Shankly felt his playing career was still going strong at Preston North End and despite being 35-years-old, he was still fit enough to continue playing - yet wasn't being allowed the opportunity at Deepdale. They refused to sell him and he felt forced to exit the playing game. Therefore, in 1949 his playing and being a qualified masseur was enough for him to be given the Carlisle United job.

Shankly soon found that geographical issues would be a major issue for him. Being based so close to the Scottish border meant that many were not attracted by the prospect of a move so far north. In true Shankly style, he turned the negative into a positive. He proceeded in attempting to turn Brunton Park into a fortress, citing to his players and supporters the lengths other teams would have to travel to face them. Winning the supporters over was equally as important to Shankly and he helped to improve the relationship between the town and the club in general.
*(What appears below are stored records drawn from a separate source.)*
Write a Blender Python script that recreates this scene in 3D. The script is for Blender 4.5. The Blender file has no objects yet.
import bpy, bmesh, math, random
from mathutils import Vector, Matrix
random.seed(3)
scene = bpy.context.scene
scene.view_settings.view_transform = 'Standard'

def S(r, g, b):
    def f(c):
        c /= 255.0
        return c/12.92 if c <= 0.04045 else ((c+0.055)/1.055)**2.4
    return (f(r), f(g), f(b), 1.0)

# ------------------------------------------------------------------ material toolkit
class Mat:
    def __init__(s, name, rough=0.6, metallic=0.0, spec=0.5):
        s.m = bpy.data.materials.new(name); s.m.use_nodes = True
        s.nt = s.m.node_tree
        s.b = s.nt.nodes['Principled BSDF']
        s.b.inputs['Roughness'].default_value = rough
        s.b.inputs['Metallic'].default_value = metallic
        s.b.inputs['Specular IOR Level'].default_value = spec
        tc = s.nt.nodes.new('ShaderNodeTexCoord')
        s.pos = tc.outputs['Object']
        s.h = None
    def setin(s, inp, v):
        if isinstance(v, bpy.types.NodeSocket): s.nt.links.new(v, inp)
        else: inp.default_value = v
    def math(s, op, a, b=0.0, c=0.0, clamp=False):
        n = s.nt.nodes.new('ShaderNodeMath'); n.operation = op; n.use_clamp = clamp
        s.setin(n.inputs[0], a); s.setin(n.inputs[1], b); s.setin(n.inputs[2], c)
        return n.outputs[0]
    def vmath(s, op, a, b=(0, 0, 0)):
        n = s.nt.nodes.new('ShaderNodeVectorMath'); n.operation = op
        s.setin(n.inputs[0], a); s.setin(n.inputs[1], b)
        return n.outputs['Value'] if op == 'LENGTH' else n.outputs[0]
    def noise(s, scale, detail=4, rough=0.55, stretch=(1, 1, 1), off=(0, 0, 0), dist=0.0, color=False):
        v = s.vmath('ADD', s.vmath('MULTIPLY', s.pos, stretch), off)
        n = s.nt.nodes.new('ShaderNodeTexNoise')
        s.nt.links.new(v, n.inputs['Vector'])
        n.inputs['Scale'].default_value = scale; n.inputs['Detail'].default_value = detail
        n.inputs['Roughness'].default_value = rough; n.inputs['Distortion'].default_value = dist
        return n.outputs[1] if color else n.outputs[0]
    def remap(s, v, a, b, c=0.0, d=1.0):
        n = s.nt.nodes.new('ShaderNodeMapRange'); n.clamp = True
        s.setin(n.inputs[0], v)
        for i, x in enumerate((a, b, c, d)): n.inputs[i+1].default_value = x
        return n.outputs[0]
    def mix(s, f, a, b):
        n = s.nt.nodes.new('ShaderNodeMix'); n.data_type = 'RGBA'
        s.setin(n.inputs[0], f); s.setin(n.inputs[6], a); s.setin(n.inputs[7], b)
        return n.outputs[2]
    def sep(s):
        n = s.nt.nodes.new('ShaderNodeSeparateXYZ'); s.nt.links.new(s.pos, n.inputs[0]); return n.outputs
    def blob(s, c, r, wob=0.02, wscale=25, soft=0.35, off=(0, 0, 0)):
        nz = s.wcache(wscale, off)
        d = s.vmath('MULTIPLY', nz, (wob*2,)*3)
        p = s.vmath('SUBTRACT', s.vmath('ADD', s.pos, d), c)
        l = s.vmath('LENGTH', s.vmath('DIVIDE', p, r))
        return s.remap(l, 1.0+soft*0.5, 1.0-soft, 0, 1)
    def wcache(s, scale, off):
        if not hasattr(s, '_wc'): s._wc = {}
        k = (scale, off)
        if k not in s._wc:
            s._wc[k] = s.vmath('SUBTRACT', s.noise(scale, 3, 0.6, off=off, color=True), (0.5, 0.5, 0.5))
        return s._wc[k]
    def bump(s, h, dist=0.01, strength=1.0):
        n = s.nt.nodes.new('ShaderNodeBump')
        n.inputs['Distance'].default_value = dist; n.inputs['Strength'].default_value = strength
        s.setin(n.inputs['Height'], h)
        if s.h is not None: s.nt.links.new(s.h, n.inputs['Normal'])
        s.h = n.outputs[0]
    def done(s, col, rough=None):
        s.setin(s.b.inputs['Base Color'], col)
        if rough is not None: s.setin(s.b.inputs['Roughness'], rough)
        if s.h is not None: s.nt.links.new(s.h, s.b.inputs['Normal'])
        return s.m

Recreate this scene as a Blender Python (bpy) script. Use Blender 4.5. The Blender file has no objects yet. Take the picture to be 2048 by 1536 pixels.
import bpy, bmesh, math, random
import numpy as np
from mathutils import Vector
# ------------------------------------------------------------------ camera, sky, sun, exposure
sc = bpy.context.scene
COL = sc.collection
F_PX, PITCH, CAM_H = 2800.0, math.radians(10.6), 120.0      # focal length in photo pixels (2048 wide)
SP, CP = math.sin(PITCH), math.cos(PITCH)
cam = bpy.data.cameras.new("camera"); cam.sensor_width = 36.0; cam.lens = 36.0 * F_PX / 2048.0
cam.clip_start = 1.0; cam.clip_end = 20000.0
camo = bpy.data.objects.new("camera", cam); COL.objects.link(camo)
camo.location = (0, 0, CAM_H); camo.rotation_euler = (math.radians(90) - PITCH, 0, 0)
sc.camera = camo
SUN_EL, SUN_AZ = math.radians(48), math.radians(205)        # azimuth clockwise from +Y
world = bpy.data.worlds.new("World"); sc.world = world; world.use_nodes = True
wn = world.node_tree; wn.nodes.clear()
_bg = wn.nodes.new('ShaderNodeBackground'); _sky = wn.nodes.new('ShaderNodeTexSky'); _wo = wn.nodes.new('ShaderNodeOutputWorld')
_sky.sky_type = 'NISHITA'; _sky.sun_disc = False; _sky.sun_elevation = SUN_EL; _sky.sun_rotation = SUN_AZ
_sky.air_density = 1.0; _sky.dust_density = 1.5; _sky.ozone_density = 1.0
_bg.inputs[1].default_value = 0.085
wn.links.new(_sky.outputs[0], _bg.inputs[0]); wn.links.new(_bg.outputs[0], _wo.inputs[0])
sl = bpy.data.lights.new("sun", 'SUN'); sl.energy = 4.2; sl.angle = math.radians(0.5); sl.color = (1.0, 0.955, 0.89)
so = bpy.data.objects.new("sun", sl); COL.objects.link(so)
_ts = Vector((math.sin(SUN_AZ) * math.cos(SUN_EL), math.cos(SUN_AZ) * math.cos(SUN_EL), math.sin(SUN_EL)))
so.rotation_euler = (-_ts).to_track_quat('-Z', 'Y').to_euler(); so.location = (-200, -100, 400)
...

One way in which he managed to do so was by using the tannoy at the stadium before the games to speak to the fans. He recalled his exploits some years later -

"I used to go on the tannoy at a quarter to three to speak to the people every other week before the game. Instead of putting something in the programme, I spoke to them. explaining if we'd changed the team, how they had played in the last game. Everything. The supporters loved it, they lapped it up". Much like his early days at Liverpool, he set himself on winning over the board and encouraging them to spend more money and provided a new kit for the club

The Cumbrians were being taken with more respect and Shankly lifted them to a ninth place finish with record season ticket sales in his first full season (1949-50). Carlisle's style of play was also helping to excite the supporters who were flocking in to see Shankly's side. The following season saw a continuation of the excitement of the season that preceded. The strong league form was furthered as Carlisle narrowly missed out on promotion after finishing in third.

There was also a successful cup run which saw Arsenal visit Brunton Park after Shankly's side had secured a memorable 0-0 draw at Highbury. Despite another successful season and with his side seemingly on the brink of promotion, Shankly departed the club after the board did not honour their promise of a bonus for a top-three finish.

After ninety-five games with Carlisle, Shankly departed for Grimsby Town - he was always destined for managerial greatness and ten years after joining Carlisle, it was Second Division Liverpool who were fortunate enough to secure his services.

Had the Carlisle board not backed down on their promises then who knows how far The Cumbrians would have gone under Shankly and where the club may be today?